Abstract

Simulated annealing (SA) attracts more attention among classical heuristic algorithms because many combinatorial optimization problems can be easily recast as the ground state search problem of the Ising Hamiltonian. However, for practical implementation, the annealing process cannot be arbitrarily slow and hence, it may deviate from the expected stationary Boltzmann distribution and become trapped in a local energy minimum. To overcome this problem, this paper proposes a heuristic search algorithm by expanding search space from a Markov chain to a recursive depth limited tree based on SA, where the parent and child nodes represent the current and future spin states.
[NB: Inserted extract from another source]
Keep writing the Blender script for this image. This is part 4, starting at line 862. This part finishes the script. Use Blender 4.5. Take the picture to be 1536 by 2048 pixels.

At each iteration, the algorithm selects the best near-optimal solution within the feasible search space by exploring along the tree in the sense of “look ahead”. Furthermore, motivated by the coherent Ising machine (CIM), the discrete representation of spin states is relaxed to a continuous representation with a regularization term, which enables the use of the reduced dynamics of the oscillators to explore the surrounding neighborhood of the selected tree nodes. We tested our algorithm on a representative NP-hard problem (MAX-CUT) to illustrate the effectiveness of the proposed algorithm compared to semi-definite programming (SDP), SA, and simulated CIM. Our results show that with the primal heuristics SA and CIM, our high-level tree search strategy is able to provide solutions within fewer epochs for Ising formulated combinatorial optimization problems.